The committee, made up of judges, former elections officials and former lawmakers, spent weeks developing policies and holding public hearings to draft several House and Senate maps that focused on preserving municipal boundaries and aimed to increase the voting strength of black voters.

“If either house of the General Assembly fails to produce a redistricting plan that has widespread bipartisan support, it is my hope that Governor (Bob) McDonnell will reject those plans and substitute them with the recommendations put forth by the Independent Bipartisan Advisory Commission on Redistricting,” Bolling said in a written statement.

Bolling said garnering bipartisan support for the maps would help earn the public’s confidence that the new voting districts are fair and reasonable.

“While the current House plan has received strong bipartisan support in committee and the full House with over 90 percent of the members voting for the plan, the Senate leadership’s plan has been derided as the epitome of partisan gerrymandering by Republicans and independent observers,” he said.

McDonnell said he would review the maps once they have been finalized. The Senate plan now goes to the Republican-controlled House for approval. The Senate map was added to a bill containing the details of the House map.

No lawmakers submitted redistricting bills based on the commission’s maps. Two, however, introduced plans based on the work of college students who participated in a redistricting competition.

Republicans in the Senate failed to get a plan drawn by Sens. Jill Vogel, (R-western Loudoun), and John Watkins, (R-Powhatan), past a committee and could not manage to get it introduced.

Watkins argued that his plan was more compact and did a better job of ensuring that the majority-minority districts would clear any legal hurdles. He also said the plan doesn’t under-populate rural areas, nor does it overpopulate growing urban districts.

But Sen. George Barker, (D-Fairfax), argued that the Senate’s plan doesn’t systematically under-populate rural areas, and that the Democrats’ map also made the districts more competitive for both Republicans and Democrats.

Sen. Donald McEachin, (D-Henrico), questioned why Watkins created majority-minority districts with as many as 55 percent of the population black, which Vogel said is the benchmark they need to comply with federal law.

“By putting this plan together, (Watkins) continues that tradition of packing minority districts. We are now at that point, that we don’t need these humungous numbers in order to be effective,” McEachin said.

By putting so many black voters in one district, it limits their ability to have an influence on election results in neighboring districts.

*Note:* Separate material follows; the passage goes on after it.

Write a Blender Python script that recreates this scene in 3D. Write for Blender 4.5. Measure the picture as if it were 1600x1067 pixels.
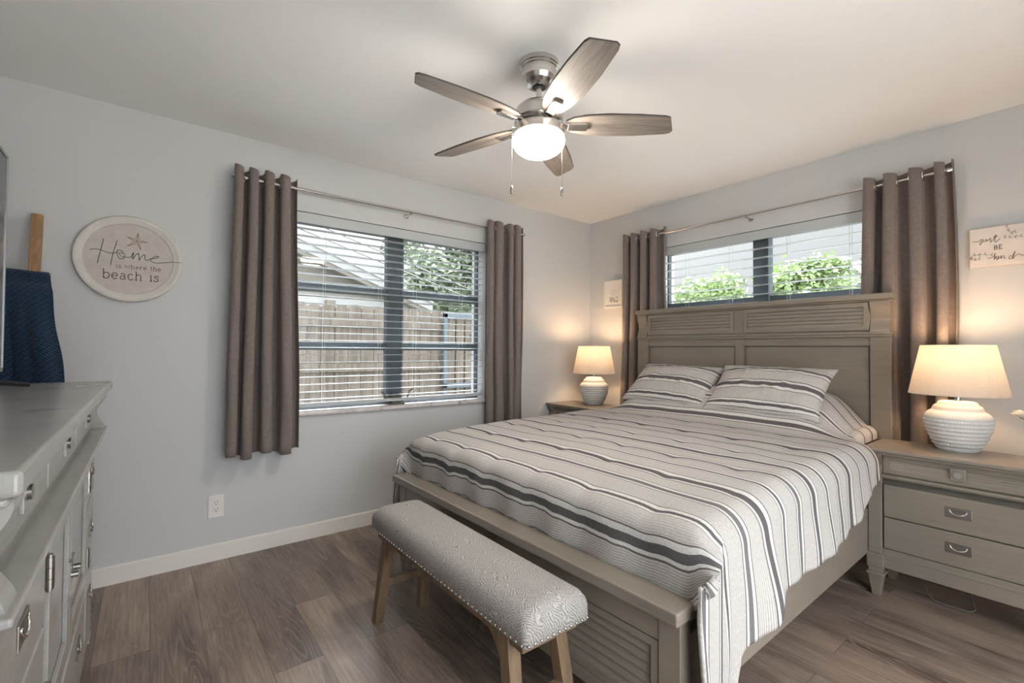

McEachin said the Democrat’s plan undid the packing created during the 2001 redistricting process and will strength the voice of black voters in the ballot box.

Vogel said she believes that because in today’s majority-minority districts, 55 percent of the adults are black, so the new districts cannot erode that percentage or the U.S. Department of Justice will not approve the map.

She also wanted to see whether compact maps that project those minority voters could be drawn while still reducing the variation in population from district to district. The plan she devised with Watkins had a half percent deviation compared to the 2 percent deviation the Democrat’s map used.

“One person, one vote is the mission of redistricting,” Vogel said.

The Senate voted along party lines 22-to-18 to approve the plan, sponsored by Sen. Janet Howell, (D-Fairfax).

The plan reduces the number of senators serving the Virginia Beach and Chesapeake area. It also shifts some districts to northern Virginia, where Stafford, Loudoun and Prince William counties saw the greatest population growth during the past decade.